Despite rising economic risks and full valuations, Colliers International reveals in China Investment Property Report that market continues to offer attractive opportunities.
Colliers International a global leader in commercial real estate services, today launched a new China Investment Property report outlining new investment opportunities in China’s commercial property market.
China Investment Property Report at a glance:
Source: Colliers International China Investment Property Report
WILLIAMS MEDIA spoke to Betty Wong, National Head of China Capital Markets and Investment Services Colliers International, who said, “China is one of the most active real estate markets in Asia. The transaction values of investment property in China reached USD36.9 billion (RMB236.2 billion) in 2017, 2.6x the transaction volume in 2007.

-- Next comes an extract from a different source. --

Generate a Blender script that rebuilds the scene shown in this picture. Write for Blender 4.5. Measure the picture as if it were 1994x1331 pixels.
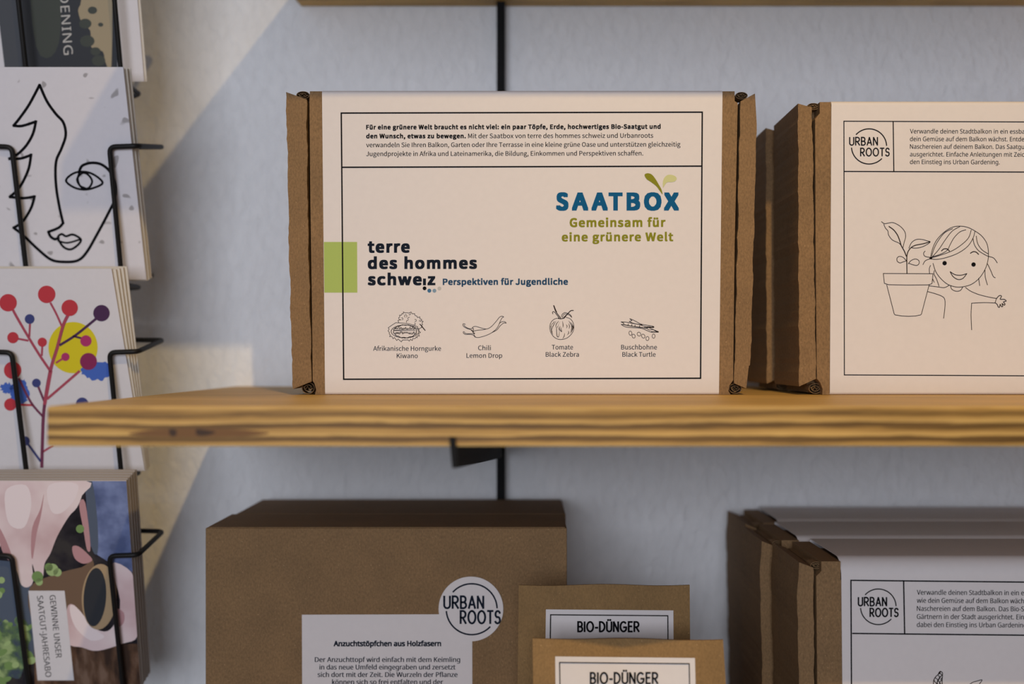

"High liquidity in the market in search of returns has pushed up capital values for commercial property, depressing net yields across the various property sectors. Grade A office property in Tier 1 cities now yields only 3.6-4.0%. Yields remain higher for retail, industrial and business park assets, lying in a range of 4.0-6.7%,” she said.
East China
Shanghai business park assets are likely to see more investment growth than offices, with rent rising due to a growing high-tech sector and better infrastructure. Retail property also remains optimistic, which yields 4.0-6.5%. Logistics trends are bright, with rent and prices rising and assets available in outlying cities. Looking ahead, long-term rental apartments are emerging as an appealing new sector due to government efforts to promote the rental market.
North China
Decentralised areas of Beijing still offer attractive office assets. Business parks offer appealing yields of 4.2-4.8%. Trends in logistics are positive; however, there is likely going to be more activity in cities such as Tianjin and Langfang due to lack of assets in Beijing. Logistics growth should benefit Shenyang, the hub of the North East.
South China
South China is expected to attract more international investor interest as a result of the Greater Bay Area (GBA) initiative. In the office sector, Shenzhen is forecast to yield high rental growth, while Guangzhou’s Pazhou district is likely to develop into a new CBD attracting new office investment. Logistics assets are in short supply in Shenzhen and Guangzhou, therefore investors should turn to adjacent cities instead such as Dongguan and Foshan. Ample new retail supply will also create new opportunities in the long run.
West China
West China continues to offer good value for investors. Grade A offices in Chengdu yield 5.7%, and the Financial Town area offers ample supply and strong policy support. There are also good opportunities in business park assets, which yield 7-8%, notably in South Hi-Tech district. Despite the current scarcity of assets, Chengdu is rapidly growing into a key logistics hub. Looking ahead, further logistics development is expected to shift toward new areas east of the city.